This is a question from the German Math Olympiad from 2020. We were given that problem in math club, but weren't provided with a solution, so I would appreciate any help!
Bob moves a knight on an $n * n$ chessboard $(n ≥ 3)$ with as few moves as possible, from the field in the lower left corner to the field in the lower right corner. Then Anne takes this knight and moves from the square in the lower left corner with as few moves as possible to the square in the upper right corner. For which $n$ do both need the same number of moves?
My Progress so far: We call $B(n)$ the lowest number of possible moves for Bob and $A(n)$ the lowest amount of possible moves for Anne.

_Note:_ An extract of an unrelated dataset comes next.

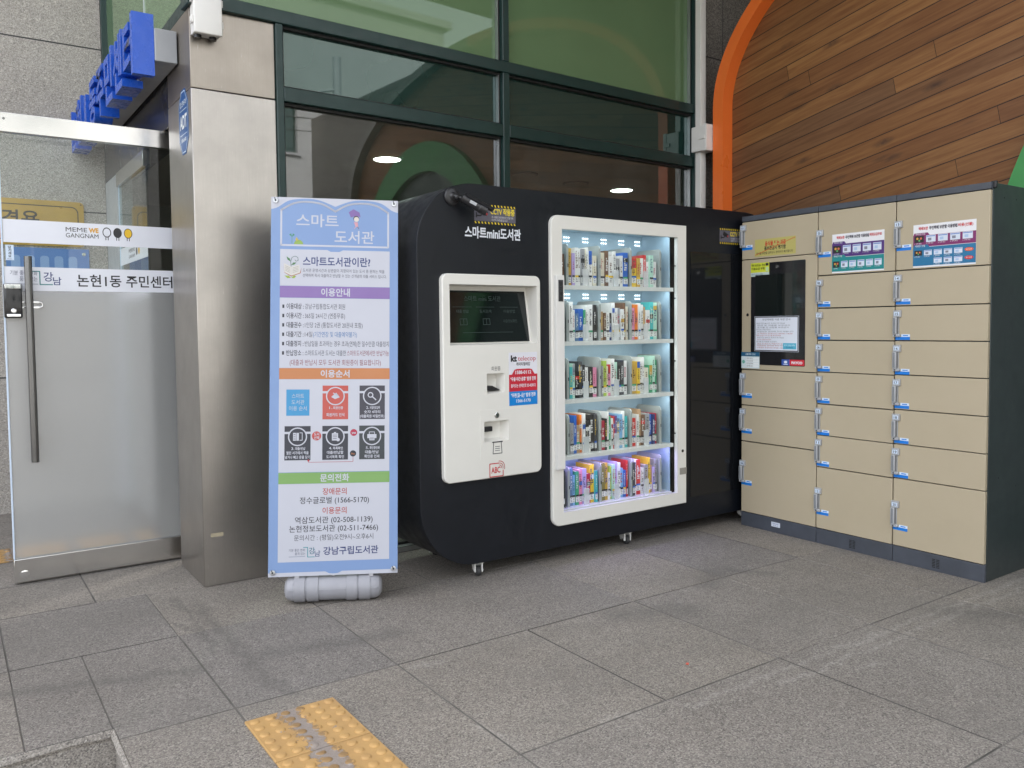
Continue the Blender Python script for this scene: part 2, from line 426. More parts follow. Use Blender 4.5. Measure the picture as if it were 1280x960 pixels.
SHIFT = {}
class MB:
    def __init__(s):
        s.bm = bmesh.new(); s.mats = []; s.M = Matrix.Identity(4); s.L = 0.0004; s.y0 = 0.0
    def mi(s, m):
        m = M[m] if isinstance(m, str) else m
        if m not in s.mats:
            s.mats.append(m)
        return s.mats.index(m)
    def v(s, co):
        return s.bm.verts.new(s.M @ Vector(co))
    def face(s, vs, m):
        try:
            f = s.bm.faces.new(vs)
        except ValueError:
            return None
        f.material_index = s.mi(m)
        return f
    def box(s, x0, x1, y0, y1, z0, z1, m, bev=0.0, seg=2):
        vs = [s.v(c) for c in ((x0, y0, z0), (x1, y0, z0), (x1, y1, z0), (x0, y1, z0), (x0, y0, z1), (x1, y0, z1), (x1, y1, z1), (x0, y1, z1))]
        fs = [s.face([vs[i] for i in q], m) for q in ((3, 2, 1, 0), (4, 5, 6, 7), (0, 1, 5, 4), (1, 2, 6, 5), (2, 3, 7, 6), (3, 0, 4, 7))]
        if bev > 0:
            es = list({e for f in fs for e in f.edges})
            bmesh.ops.bevel(s.bm, geom=es, offset=bev, segments=seg, profile=0.5, affect='EDGES')
        return s
    def prism(s, pts, ya, yb, m, holes=(), side=None, back=True, inner=None, cham=0.0):
        """outline (x, z) counter-clockwise seen from -y, from ya (front) to yb (back), with through holes"""
        side = side or m; inner = inner or side
        loops = [list(pts)] + [list(h) for h in holes]
        fl = [[s.v((x, ya, z)) for x, z in l] for l in loops]
        bl = [[s.v((x, yb, z)) for x, z in l] for l in loops]
        tri = tessellate_polygon([[Vector((x, z, 0)) for x, z in l] for l in loops])
        ff = [v for l in fl for v in l]; bb = [v for l in bl for v in l]
        flat = [p for l in loops for p in l]
        for t in tri:
            a, b, c = (flat[i] for i in t)
            ar = (b[0] - a[0]) * (c[1] - a[1]) - (b[1] - a[1]) * (c[0] - a[0])
            if abs(ar) < 1e-12:
                continue
            t = t if ar > 0 else t[::-1]
            s.face([ff[i] for i in t], m)
            if back:
                s.face([bb[i] for i in t[::-1]], side)
        for k, (f, b) in enumerate(zip(fl, bl)):
            n_ = len(f)
            for i in range(n_):
                j = (i + 1) % n_
                q = [f[i], b[i], b[j], f[j]] if k == 0 else [f[i], b[i], b[j], f[j]]
                s.face(q, side if k == 0 else inner)
        return s
    def cyl(s, p0, p1, r0, m, r1=None, seg=20, caps=True):
        p0, p1 = Vector(p0), Vector(p1); r1 = r0 if r1 is None else r1
        d = (p1 - p0).normalized(); a = d.orthogonal().normalized(); b = d.cross(a)
        A = [s.v(p0 + (a * math.cos(t) + b * math.sin(t)) * r0) for t in [2 * math.pi * i / seg for i in range(seg)]]
        B = [s.v(p1 + (a * math.cos(t) + b * math.sin(t)) * r1) for t in [2 * math.pi * i / seg for i in range(seg)]]
        for i in range(seg):
            j = (i + 1) % seg
            s.face([A[i], A[j], B[j], B[i]], m)
        if caps:
            s.face(A[::-1], m); s.face(B, m)
        return s
    def tube(s, pts, r, m, seg=20, closed=False):
        P = [Vector(p) for p in pts]; rings = []
        up = None
        for i, p in enumerate(P):
            d = (P[min(i + 1, len(P) - 1)] - P[max(i - 1, 0)]).normalized()
            if up is None:
                up = d.orthogonal().normalized()
            a = (up - d * up.dot(d)).normalized(); up = a
            b = d.cross(a)
            rings.append([s.v(p + (a * math.cos(2 * math.pi * k / seg) + b * math.sin(2 * math.pi * k / seg)) * r) for k in range(seg)])
        for A, B in zip(rings, rings[1:]):
            for k in range(seg):
                j = (k + 1) % seg
                s.face([A[k], A[j], B[j], B[k]], m)
        s.face(rings[0][::-1], m); s.face(rings[-1], m)
        return s
    def lathe(s, axis0, d, prof, m, seg=24):
        """prof: (distance along d, radius)"""
        o = Vector(axis0); d = Vector(d).normalized(); a = d.orthogonal().normalized(); b = d.cross(a)
        rings = [[s.v(o + d * t + (a * math.cos(2 * math.pi * k / seg) + b * math.sin(2 * math.pi * k / seg)) * max(r, 1e-4)) for k in range(seg)] for t, r in prof]
        for A, B in zip(rings, rings[1:]):
            for k in range(seg):
                j = (k + 1) % seg
                s.face([A[k], A[j], B[j], B[k]], m)
        s.face(rings[0][::-1], m); s.face(rings[-1], m)
        return s
    # ---- flat print, facing -y
    def Y(s, layer):
        return s.y0 - layer * s.L
    def poly(s, pts, m, layer=1, holes=()):
        loops = [list(pts)] + [list(h) for h in holes]
        vs = [s.v((x, s.Y(layer), z)) for l in loops for x, z in l]
        flat = [p for l in loops for p in l]
        for t in tessellate_polygon([[Vector((x, z, 0)) for x, z in l] for l in loops]):
            a, b, c = (flat[i] for i in t)
            ar = (b[0] - a[0]) * (c[1] - a[1]) - (b[1] - a[1]) * (c[0] - a[0])
            if abs(ar) < 1e-13:
                continue
            s.face([vs[i] for i in (t if ar > 0 else t[::-1])], m)
        return s
    def rect(s, x0, x1, z0, z1, m, layer=1):
        return s.poly([(x0, z0), (x1, z0), (x1, z1), (x0, z1)], m, layer)
    def disc(s, x, z, r, m, layer=1, r_in=0, seg=28, rz=None):
        rz = rz or r
        c = [(x + r * math.cos(2 * math.pi * i / seg), z + rz * math.sin(2 * math.pi * i / seg)) for i in range(seg)]
        if not r_in:
            return s.poly(c, m, layer)
        k = r_in / r
        return s.poly(c, m, layer, [[(x + (a - x) * k, z + (b - z) * k) for a, b in c]])
    def line(s, pts, w, m, layer=1):
        for (xa, za), (xb, zb) in zip(pts, pts[1:]):
            d = Vector((xb - xa, zb - za)); l = d.length or 1e-6
            nx, nz = -d.y / l * w / 2, d.x / l * w / 2
            ex, ez = d.x / l * w / 4, d.y / l * w / 4
            s.poly([(xa - nx - ex, za - nz - ez), (xb - nx + ex, zb - nz + ez), (xb + nx + ex, zb + nz + ez), (xa + nx - ex, za + nz - ez)], m, layer)
        return s
    def text(s, t, x, z, h, m, align='C', width=None, bold=0.0, layer=2, depth=0.0, rot=0.0, mirror=False):
        """h: height of the capital/hangul box; z: its bottom; width: fit to this width"""
        vs, fs, xa, xb, ya, yb = glyphs(t, bold)
        if xb - xa < 1e-6:
            return s
        sc_ = h / 0.80
        kx = width / (xb - xa) if width else sc_
        w = (xb - xa) * kx
        ox = {'C': -w / 2, 'L': 0, 'R': -w}[align]
        ca, sa = math.cos(rot), math.sin(rot)
        base = min(ya, -0.02) if False else -0.06
        out = []
        for px, py in vs:
            lx, lz = ox + (px - xa) * kx, (py - base) * sc_ * 0.94
            out.append((x + lx * ca - lz * sa, z + lx * sa + lz * ca))
        if depth:
            f = [s.v((a, s.y0 - depth, b)) for a, b in out]; bk = [s.v((a, s.y0, b)) for a, b in out]
            cnt = {}
            for q in fs:
                for i in range(len(q)):
                    cnt[(q[i], q[(i + 1) % len(q)])] = 1
            for q in fs:
                s.face([f[i] for i in q], m)
                s.face([bk[i] for i in q[::-1]], m)
            for (i, j) in cnt:
                if (j, i) not in cnt:
                    s.face([f[j], f[i], bk[i], bk[j]], m)
        else:
            v = [s.v((a, s.Y(layer), b)) for a, b in out]
            for q in fs:
                s.face([v[i] for i in q], m)
        return s
    def build(s, name, parent=None, loc=None, rotz=0, ang=20, attr=None):
        me = bpy.data.meshes.new(name)
        if parent is not None and parent.name in SHIFT:
            bmesh.ops.translate(s.bm, vec=-Vector(SHIFT[parent.name]), verts=s.bm.verts)
        s.bm.to_mesh(me); s.bm.free()
        for m in s.mats:
            me.materials.append(m)
        me.polygons.foreach_set("use_smooth", [True] * len(me.polygons))
        me.set_sharp_from_angle(angle=R(ang))
        o = bpy.data.objects.new(name, me)
        COL.objects.link(o)
        if parent is not None:
            o.parent = parent
            if parent.name in SHIFT:
                SHIFT[o.name] = SHIFT[parent.name]
        if loc:
            o.location = loc
        o.rotation_euler.z = rotz
        return o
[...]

We designate the field in the lower left corner with $l_u$, the one in the lower right corner with $r_u$ and that in the upper right corner with $r_h$. On a $7*7$ and a $3*3$ chessboard we label the field at the bottom left with 0, then all fields that we can reach from here with a knight move with "1", then all fields that can be reached by such a field with another move can be reached and are not yet labeled, with "2" etc. until we have reached $r_u$ and $r_h$. With this we quickly see that $B (7) = A (7) = 4$ and $2 = B (3) ≠ A (3) = 4$
I was thinking that for $n>3$ it must always be true that $n=7$, but I don't know how to prove that.